Le scénario imaginé dès 1948 par Georges Orwell dans son récit d’anticipation « 1984 » semble aujourd’hui plus loin de la Science Fiction que de la réalité. La « police de la pensée » a évidemment pris une forme beaucoup plus subtile dans une société du spectacle généralisé qui libère l’esprit pour mieux le contrôler.

A sa manière, Nicolas Delprat emprunte aussi au registre de la science fiction, des images rémanentes, ancrées dans l’inconscient collectif. Dans la série des « Zones », il décline un même motif de grillage qui vient placer le spectateur dans une position ambiguë, à la fois attiré par les jeux de lumière en arrière-plan des tableaux et maintenu à distance. En choisissant des formats proches de l’échelle 1, il le fait plonger au cœur de cette hyper-réalité sans qu’il puisse savoir de quel côté du camp il se trouve. Si l’on perçoit un imaginaire de référence qui trouve sa source dans les grands récits d’anticipation, on est cependant aussi pris au piège de l’histoire de ces frontières arbitraires qui se déplacent au gré des conflits, plongeant des populations entières dans des exils forcés. Pour autant, c’est au-delà de l’image que les tableaux trouvent leur pertinence, dans un aller-retour entre figuration et abstraction. Comme chez Rothko, le motif ne semble qu’un prétexte de représentation qui permettrait de s’adresser directement à l’inconscient jungien, stimulé par la matière vibrante de sa peinture.

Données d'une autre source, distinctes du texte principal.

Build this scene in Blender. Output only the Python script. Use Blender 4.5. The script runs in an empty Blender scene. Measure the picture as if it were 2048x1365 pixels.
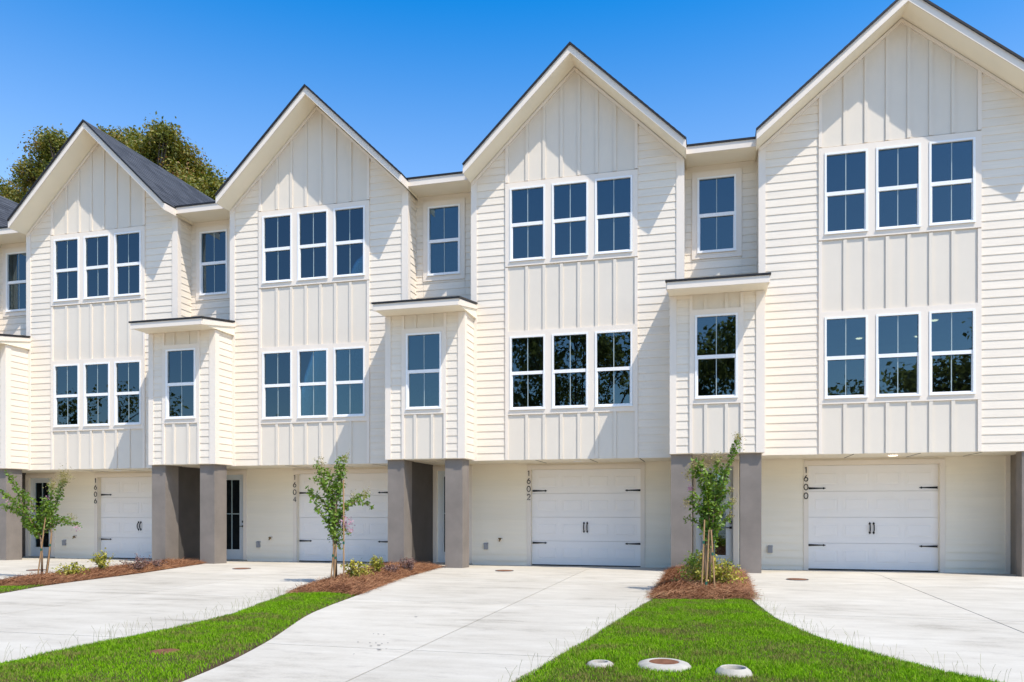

Dans « Naissance de la tragédie » Nietsche définit la tragédie grecque comme la forme artistique qui a su réunir un temps les deux grandes forces jusque-là opposées de l’appolinien et du dyonisiaque (l’un représentant l’ordre, la raison, le rêve et son interprétation, l’autre l’instinct primitif et les forces naturelles). De la même manière, les travaux de Rachel Labastie et Nicolas Delprat conjuguent des forces contraires en décrivant sous des formes séduisantes des réalités obscures. Par cette mise à distance, ils échappent à toute lecture monolithique en maintenant le trouble entre une critique de la société contemporaine et la mémoire de son passé répété.

Christian Alandete
(commissaire d'exposition indépendant)


* Rachel Labastie est représentée par la galerie LA BANK.